In the data that follows, count the lines in which the word "from" occurs, and report that figure alone.
╭─ INFORMATION PROVIDED
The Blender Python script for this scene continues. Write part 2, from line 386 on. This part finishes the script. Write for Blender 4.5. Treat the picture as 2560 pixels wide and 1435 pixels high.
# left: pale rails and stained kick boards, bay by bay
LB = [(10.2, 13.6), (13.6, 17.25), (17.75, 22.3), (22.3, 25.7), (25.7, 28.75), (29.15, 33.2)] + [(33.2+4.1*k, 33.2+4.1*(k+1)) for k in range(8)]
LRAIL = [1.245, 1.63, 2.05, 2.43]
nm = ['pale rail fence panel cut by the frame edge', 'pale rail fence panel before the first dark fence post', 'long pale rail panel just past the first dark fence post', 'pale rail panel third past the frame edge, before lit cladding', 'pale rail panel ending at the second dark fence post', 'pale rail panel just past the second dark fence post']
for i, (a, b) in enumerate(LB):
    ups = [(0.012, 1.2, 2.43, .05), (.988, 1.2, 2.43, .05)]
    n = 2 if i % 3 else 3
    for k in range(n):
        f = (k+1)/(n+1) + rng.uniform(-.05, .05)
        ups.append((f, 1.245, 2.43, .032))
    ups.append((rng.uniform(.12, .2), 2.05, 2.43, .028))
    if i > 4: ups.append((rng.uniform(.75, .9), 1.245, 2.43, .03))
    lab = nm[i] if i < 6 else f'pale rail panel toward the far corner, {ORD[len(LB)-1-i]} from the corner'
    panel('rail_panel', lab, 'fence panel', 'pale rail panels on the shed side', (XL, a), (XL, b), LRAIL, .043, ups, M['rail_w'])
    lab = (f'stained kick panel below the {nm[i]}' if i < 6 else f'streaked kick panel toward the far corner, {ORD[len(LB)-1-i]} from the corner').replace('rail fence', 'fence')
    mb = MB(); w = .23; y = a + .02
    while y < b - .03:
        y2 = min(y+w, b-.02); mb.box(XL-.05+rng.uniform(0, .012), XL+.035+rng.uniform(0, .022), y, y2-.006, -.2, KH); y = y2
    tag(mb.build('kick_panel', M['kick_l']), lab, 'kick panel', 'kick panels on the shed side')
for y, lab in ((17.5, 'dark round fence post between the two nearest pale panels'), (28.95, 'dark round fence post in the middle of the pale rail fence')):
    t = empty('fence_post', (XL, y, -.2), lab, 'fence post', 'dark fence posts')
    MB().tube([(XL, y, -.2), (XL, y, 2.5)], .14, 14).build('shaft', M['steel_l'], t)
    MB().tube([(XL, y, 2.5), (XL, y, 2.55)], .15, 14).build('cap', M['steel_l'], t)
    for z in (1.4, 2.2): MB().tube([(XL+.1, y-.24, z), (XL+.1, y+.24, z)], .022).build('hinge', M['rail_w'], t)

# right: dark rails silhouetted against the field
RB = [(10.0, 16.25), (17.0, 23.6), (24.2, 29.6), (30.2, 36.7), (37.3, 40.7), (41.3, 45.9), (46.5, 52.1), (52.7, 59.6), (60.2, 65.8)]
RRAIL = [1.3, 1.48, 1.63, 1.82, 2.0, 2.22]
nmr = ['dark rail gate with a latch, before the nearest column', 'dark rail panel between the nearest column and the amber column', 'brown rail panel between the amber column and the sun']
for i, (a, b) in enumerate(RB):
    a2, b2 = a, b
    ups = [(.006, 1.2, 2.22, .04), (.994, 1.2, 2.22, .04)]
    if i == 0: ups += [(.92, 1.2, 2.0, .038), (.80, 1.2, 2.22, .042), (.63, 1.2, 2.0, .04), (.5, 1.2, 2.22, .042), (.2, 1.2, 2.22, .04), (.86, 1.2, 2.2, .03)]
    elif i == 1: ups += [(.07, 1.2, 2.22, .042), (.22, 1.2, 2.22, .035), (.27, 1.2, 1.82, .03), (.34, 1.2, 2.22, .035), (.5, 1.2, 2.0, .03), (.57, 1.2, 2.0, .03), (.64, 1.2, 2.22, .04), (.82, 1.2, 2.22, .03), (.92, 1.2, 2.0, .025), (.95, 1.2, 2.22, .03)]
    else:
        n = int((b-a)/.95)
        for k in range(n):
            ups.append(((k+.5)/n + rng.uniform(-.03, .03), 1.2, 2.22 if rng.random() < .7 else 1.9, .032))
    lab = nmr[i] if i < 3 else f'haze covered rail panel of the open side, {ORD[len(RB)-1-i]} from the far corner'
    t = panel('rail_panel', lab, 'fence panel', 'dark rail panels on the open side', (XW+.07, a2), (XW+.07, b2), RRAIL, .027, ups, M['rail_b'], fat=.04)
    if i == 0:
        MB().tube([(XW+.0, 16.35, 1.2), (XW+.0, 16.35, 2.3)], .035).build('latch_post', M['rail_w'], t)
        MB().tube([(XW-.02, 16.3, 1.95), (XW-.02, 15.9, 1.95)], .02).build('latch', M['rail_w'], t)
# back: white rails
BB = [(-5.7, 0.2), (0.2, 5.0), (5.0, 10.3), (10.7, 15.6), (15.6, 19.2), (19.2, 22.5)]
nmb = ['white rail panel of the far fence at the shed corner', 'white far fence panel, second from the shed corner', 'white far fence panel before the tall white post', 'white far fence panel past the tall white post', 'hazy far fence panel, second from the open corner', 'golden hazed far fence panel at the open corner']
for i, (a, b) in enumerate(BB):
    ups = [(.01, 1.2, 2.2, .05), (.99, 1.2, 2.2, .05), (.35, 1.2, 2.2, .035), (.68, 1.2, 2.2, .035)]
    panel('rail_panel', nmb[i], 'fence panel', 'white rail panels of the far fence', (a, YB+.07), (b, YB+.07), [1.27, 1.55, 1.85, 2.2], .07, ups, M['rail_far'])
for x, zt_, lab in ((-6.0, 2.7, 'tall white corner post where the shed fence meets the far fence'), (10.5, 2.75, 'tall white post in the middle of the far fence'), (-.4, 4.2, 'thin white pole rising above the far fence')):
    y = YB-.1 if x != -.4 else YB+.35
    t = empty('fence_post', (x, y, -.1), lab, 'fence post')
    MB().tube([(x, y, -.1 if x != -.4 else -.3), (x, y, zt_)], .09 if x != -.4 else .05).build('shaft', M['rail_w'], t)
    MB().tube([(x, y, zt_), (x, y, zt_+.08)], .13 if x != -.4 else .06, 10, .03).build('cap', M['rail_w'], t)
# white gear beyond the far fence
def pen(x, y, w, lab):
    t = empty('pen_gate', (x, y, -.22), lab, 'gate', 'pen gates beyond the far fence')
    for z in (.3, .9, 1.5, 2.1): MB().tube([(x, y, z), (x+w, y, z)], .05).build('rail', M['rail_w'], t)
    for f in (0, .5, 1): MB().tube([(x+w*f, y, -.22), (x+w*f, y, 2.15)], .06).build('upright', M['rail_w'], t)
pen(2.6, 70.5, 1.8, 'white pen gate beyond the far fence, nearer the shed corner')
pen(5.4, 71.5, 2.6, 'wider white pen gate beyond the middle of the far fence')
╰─
== EXPECTED ANSWER ==
5